Nielsen: Email still dominates mobile web usage
Despite the rapid growth of social networking behavior, email remains the dominant web activity among mobile phone users in the U.S., accounting for 41.6 percent of Americans' mobile Internet time--up from 37.4 percent a year ago--according to new research issued by The Nielsen Company. Portals follow in second, accounting for 11.6 percent of mobile web usage, off from 14.3 percent in 2009, while social networking increased from 8.3 percent a year ago to 10.5 percent. Nielsen adds that mobile music and video/movies both experienced year-over-year activity share increases in excess of 20 percent, corresponding with a comparable decline in news/current events and sports destinations.
By comparison, Nielsen reports that Americans now spend 22.7 percent of their time on the traditional web visiting social networking sites and blogs, up from 15.8 percent a year ago--a 43 percent annual increase. Online games passed personal email to become the second most heavily used activity, representing 10 percent of all U.S. Internet time, and email dropped from 11.5 percent of time to 8.3 percent.
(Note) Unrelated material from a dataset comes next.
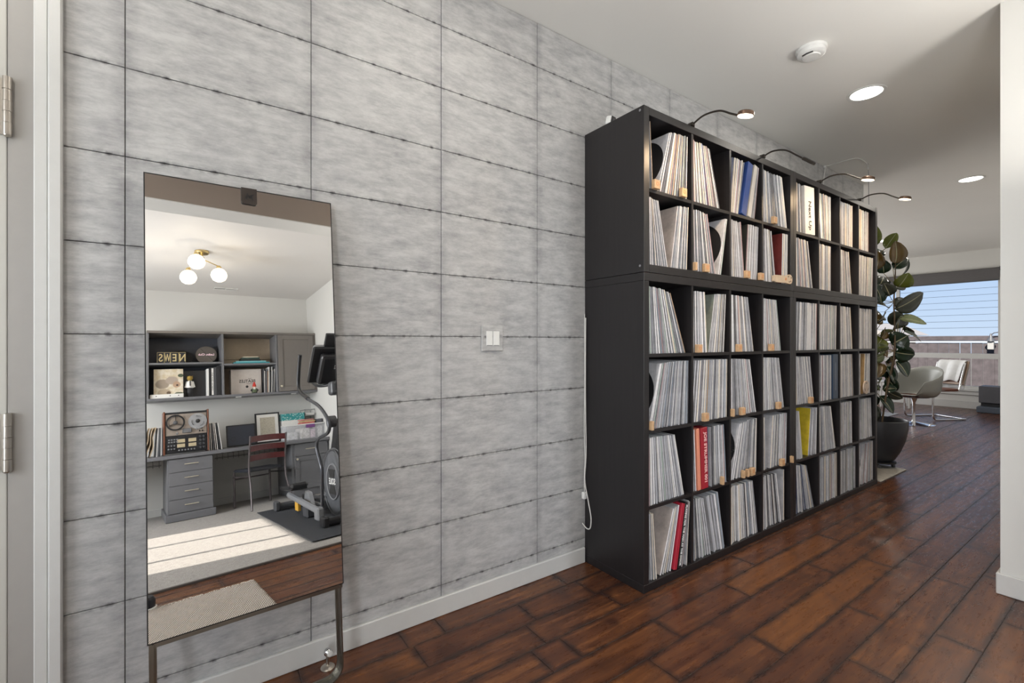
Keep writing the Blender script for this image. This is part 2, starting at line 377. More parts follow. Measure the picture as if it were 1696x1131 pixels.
# floor and planks
fl = MB().box(-1.6, -2.2, -.05, 5.49, .10, -.0022).box(5.49, -1.32, -.05, 11.03, 3.2, -.0022).build('floor', 'plankgap', kind='structure')
def plank(x0, x1, y0, y1):
    g = .0007; xa, xb, ya, yb = x0+g, x1-g, y0+g, y1-g; c = .0013; Lx = xb-xa; W = yb-ya
    vs = [(xa, ya, -.0021), (xb, ya, -.0021), (xb, yb, -.0021), (xa, yb, -.0021), (xa, ya, -.0010), (xb, ya, -.0010), (xb, yb, -.0010), (xa, yb, -.0010),
          (xa+c, ya+c, 0), (xb-c, ya+c, 0), (xb-c, yb-c, 0), (xa+c, yb-c, 0)]
    ctr = Vector(((xa+xb)/2, (ya+yb)/2, 0))
    fs = [(8, 9, 10, 11)]+[(4+k, 4+(k+1) % 4, 8+(k+1) % 4, 8+k) for k in range(4)]+[(k, (k+1) % 4, 4+(k+1) % 4, 4+k) for k in range(4)]
    me = bpy.data.meshes.new('plank'); me.from_pydata([tuple(Vector(v)-ctr) for v in vs], [], fs); me.materials.append(M['plank'])
    um, ue, un = me.uv_layers.new(name='m'), me.uv_layers.new(name='e'), me.uv_layers.new(name='n')
    full0 = y0
    for lp in me.loops:
        x, y, z = vs[lp.vertex_index]
        um.data[lp.index].uv = (x-xa, y-ya); ue.data[lp.index].uv = (x-xa, xb-x); un.data[lp.index].uv = ((x-xa)/Lx, (y-ya)/W)
    link('plank', me, fl, tuple(ctr))
rng = random.Random(11)
known = {0: [.68, .837, 1.477], 1: [.697, 1.184, 1.526], 2: [2.2], 3: [1.045, 1.183, 2.40], 4: [.3, 1.58, 2.09, 3.09], 5: [1.37, 2.64], 6: [.55, 1.811, 2.95], 7: [1.25, 2.356], 8: [.8, 1.97, 3.0], 9: [1.55, 2.423], 10: [.9, 1.9, 2.75]}
rows = []
y = .0135; rows.append((y-.1385, y))
k = 0
while rows[-1][0] > -2.03: rows.append((rows[-1][0]-.1385, rows[-1][0]))
for r_, (ya, yb) in enumerate(rows):
    ya = max(ya, -2.04); yb = min(yb, 0.006)
    if yb-ya < .03: continue
    xs = [-1.6]; kn = known.get(r_, [])
    x = -1.6
    first = kn[0] if kn else 99
    while x+.5 < min(first, 3):
        nx = x+rng.uniform(.4, 1.5)
        if nx > first-.25: break
        xs.append(nx); x = nx
    xs += kn; x = xs[-1]; end = 3.05 if yb < -1.36 else 11.03
    while True:
        x += rng.uniform(.45, 1.9)
        if x > end-.3: break
        xs.append(x)
    xs.append(end)
    xs[0] = -1.6
    for a, b_ in zip(xs, xs[1:]): plank(a, b_, ya, yb)
y = .0135
while y < 3.19:
    yb = min(y+.1385, 3.2); x = 5.49; xs = [x]
    while True:
        x += rng.uniform(.9, 2.2)
        if x > 10.6: break
        xs.append(x)
    xs.append(11.03)
    for a, b_ in zip(xs, xs[1:]): plank(a, b_, max(y, .0065), yb)
    y += .1385
# office carpet
bm = bmesh.new(); bmesh.ops.create_grid(bm, x_segments=90, y_segments=90, size=.5)
for v in bm.verts:
    v.co.x = -1.6+3.5*(v.co.x+.5); v.co.y = -5.46+3.435*(v.co.y+.5); v.co.z = .0055+.0012*math.sin(v.co.x*61)*math.sin(v.co.y*57)
MB().frombm(bm, smooth=True).build('carpet', 'carpet', kind='stuff', label='beige cut-pile carpet of the office with a bright patch of sun', cat='carpet', group='carpet pile')
MB().box(-1.6, -2.045, .0, 1.9, -2.021, .012).build('trim_2', 'plankgap', kind='structure')
# baseboards
def basebd(name, *b): MB().bbox(*b, b=.003).build(name, 'trim', kind='structure')
basebd('baseboard_back', -.284, -.0145, .0005, 1.700, -.0002, .079)
basebd('baseboard_back_far', 4.64, -.0145, .0005, 5.49, -.0002, .079)
bb = MB().bbox(3.040, -1.95, .0005, 3.0528, -1.307, .095, b=.003).bbox(3.053, -1.3195, .0005, 5.2, -1.307, .095, b=.003)
bb.build('baseboard_right', 'trim', kind='structure')
basebd('baseboard_far', 11.014, -1.32, .0005, 11.0295, 3.2, .13)
basebd('baseboard_office', -1.6, -5.4595, .0005, .19, -5.446, .09)
basebd('baseboard_office_middle', .64, -5.4595, .0005, 1.44, -5.446, .09)

# door with casing at the left edge
MB().bbox(-.318, -.021, 0.0005, -.289, -.0002, 2.30, .004).bbox(-.347, -.015, .0005, -.3181, -.0002, 2.28, .003).box(-.3472, -.0145, 2.21, -1.25, -.0002, 2.28).build('trim_door_casing', 'trim', kind='structure')
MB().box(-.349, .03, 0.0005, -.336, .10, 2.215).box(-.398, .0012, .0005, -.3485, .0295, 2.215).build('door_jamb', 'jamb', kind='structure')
door = link('door_1', None, None, (-.42, .02, .0), kind='structure')
MB().bbox(-1.20, .004, .008, -.400, .040, 2.205, .002).build('door_leaf', 'door', door)
for zc in (1.782, .889):
    h = MB()
    zz = zc-.077
    for q, (ln, r_) in enumerate([(.032, .0096), (.030, .0090), (.028, .0096), (.030, .0090), (.034, .0096)]):
        h.lathe([(r_, zz), (r_, zz+ln-.0008)], (-.397, -.008, 0), n=18); zz += ln
    h.lathe([(.003, zc-.083), (.008, zc-.080), (.009, zc-.077)], (-.397, -.008, 0), n=12)
    h.box(-.425, .0005, zc-.075, -.402, .0038, zc+.075)
    h.build('hinge', 'nickel', door)

# windows (structure)
def window(name, x, y0, y1, z0, z1, mull, rails, depth=.06, t=.045):
    w_ = link(name, None, None, (x, (y0+y1)/2, z0), kind='structure')
    f = MB().box(x, y0, z0, x+depth, y0+t, z1).box(x, y1-t, z0, x+depth, y1, z1).box(x, y0+t, z0, x+depth, y1-t, z0+t).box(x, y0+t, z1-t, x+depth, y1-t, z1)
    f.build('window_frame', 'trim', w_)
    for m_ in mull: MB().box(x+.005, m_-.025, z0+t, x+depth-.005, m_+.025, z1-t).build('mullion', 'trim', w_)
    for (r0, r1) in rails: MB().box(x+.004, y0+t, r0, x+depth-.004, y1-t, r1).build('transom', 'trim', w_)
    return w_
w1 = window('window_1', 11.05, -.133, 2.6, .34, 2.38, [1.25], [(.862, .95)], .07, .05)
MB().box(11.085, -.083, .39, 11.089, 1.225, .862).box(11.085, -.083, .95, 11.089, 1.225, 2.33).box(11.085, 1.275, .39, 11.089, 2.55, .862).box(11.085, 1.275, .95, 11.089, 2.55, 2.33).build('pane', 'paleglass', w1)
MB().bbox(10.985, -.20, .300, 11.028, 2.66, .335, .004).bbox(11.005, -.17, .235, 11.028, 2.63, .300, .003).build('window_sill', 'trim', w1)
window('window_2', -1.68, -4.36, -2.84, .75, 2.10, [-3.83, -3.24], [], .02, .03)
window('window_added_3', -1.68, -1.55, -.45, .5, 2.2, [-1.0], [])  # added, unseen window that lets fill light into the hall
MB().box(-3.3, -2.3, -.3, -3.15, .9, 4.2).build('wall_sun_block', 'wall', kind='structure')  # added unseen wall, keeps the sun out of the hall window
w5 = link('window_added_5', None, None, (2.26, -2.12, .25), kind='structure')  # added, unseen entry window for frontal light on shelf and wall
MB().box(1.96, -2.15, .25, 2.0, -2.09, 2.15).box(2.52, -2.15, .25, 2.56, -2.09, 2.15).box(2.0, -2.15, .25, 2.52, -2.09, .29).box(2.0, -2.15, 2.11, 2.52, -2.09, 2.15).build('window_frame', 'trim', w5)
w4 = link('window_added_4', None, None, (8.2, 3.25, .5), kind='structure')  # added, unseen window for the living-room fill lamp
MB().box(6.4, 3.24, .5, 6.45, 3.3, 2.3).box(9.95, 3.24, .5, 10, 3.3, 2.3).box(6.45, 3.24, .5, 9.95, 3.3, .55).box(6.45, 3.24, 2.25, 9.95, 3.3, 2.3).build('window_frame', 'trim', w4)
MB().box(8.17, 3.245, .55, 8.23, 3.295, 2.25).build('mullion', 'trim', w4)
rs = thing('roller_shade', (10.99, 1.2, 2.38), 'dark grey roller shade rolled up at the top of the far window', 'blind')
MB().box(10.95, -.115, 2.19, 10.953, 2.56, 2.36).build('shade_fabric', 'shade', rs)
MB().lathe([(.022, 0), (.022, 2.675)], (10.975, -.115, 2.365), (0, 1, 0), 14).build('shade_roll', 'shade', rs)
MB().bbox(10.946, -.115, 2.172, 10.957, 2.56, 2.192, .002).build('bottom_bar', 'dgrey', rs)
for yy in (-.128, 2.562): MB().box(10.945, yy, 2.335, 11.029, yy+.012, 2.40).build('bracket', 'blackm', rs)

# ------------------------------------------------------------------ leaning mirror
Rz = Matrix.Rotation(.0436, 3, 'Z'); Rx = Matrix.Rotation(-.0844, 3, 'X'); Ry = Matrix.Rotation(-.0077, 3, 'Y')
MT = (Rz @ Rx @ Ry).to_4x4(); MT.translation = Vector((.1618, -.1048, .9891))
mir = thing('leaning_mirror', (.17, -.17, 0), 'tall frameless black-edged mirror on a steel stand leaning against the grey wall', 'mirror')
W2, H2 = .265, .6666
MB().box(-W2+.003, .0000, -H2+.003, W2-.003, .0006, H2-.003, T=MT).build('mirror_glass', 'mirror', mir)
e_ = MB()
for b_ in ((-W2, -.0005, -H2, -W2+.003, .003, H2), (W2-.003, -.0005, -H2, W2, .003, H2), (-W2+.003, -.0005, H2-.003, W2-.003, .003, H2), (-W2+.003, -.0005, -H2, W2-.003, .003, -H2+.003)): e_.box(*b_, T=MT)
e_.bbox(-W2+.002, .0032, -H2+.002, W2-.002, .030, H2-.002, .002, T=MT)
e_.build('mirror_case', 'mirror_edge', mir)
# camera cover tab with the maker's mark
def rrect(x0, y0, x1, y1, r, n=5, corners=(1, 1, 1, 1)):
    out = []
    for (cx, cy, a, on) in ((x1-r, y0+r, -90, corners[0]), (x1-r, y1-r, 0, corners[1]), (x0+r, y1-r, 90, corners[2]), (x0+r, y0+r, 180, corners[3])):
        if on: out += [(cx+r*math.cos(R(a+90*i/n)), cy+r*math.sin(R(a+90*i/n))) for i in range(n+1)]
        else: out.append((x1 if cx > (x0+x1)/2 else x0, y1 if cy > (y0+y1)/2 else y0))
    return out
TM = MT @ frame_mat((0, 0, 0), (1, 0, 0), (0, 0, 1))   # local xy = mirror plane, +z towards the room
MB().prism(rrect(-.018, .615, .027, .668, .006, corners=(1, 0, 0, 1)), .0012, .007, TM).build('camera_cover', plain('cover_brown', (.030, .022, .018), .35), mir)
Mk = [(-.012, -.009), (-.0055, -.009), (-.003, .001), (.001, -.006), (.006, -.006), (.009, -.012), (.012, -.012), (.009, .002), (.016, .009), (.009, .008), (-.0005, .001), (-.003, .010), (-.006, .010)]
MB().prism([(x+.004, y+.640) for x, y in Mk], .007, .0075, TM).build('emblem', 'mirror_edge', mir)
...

"Although we see similar characteristics amongst PC and mobile Internet use, the way their activity is allocated is still pretty contrasting," said Nielsen analyst Dave Martin in a prepared statement. "While convergence will continue, the unique characteristics of computers and mobiles, both in their features and when and where they are used mean that mobile Internet behavior mirroring its PC counterpart is still some way off."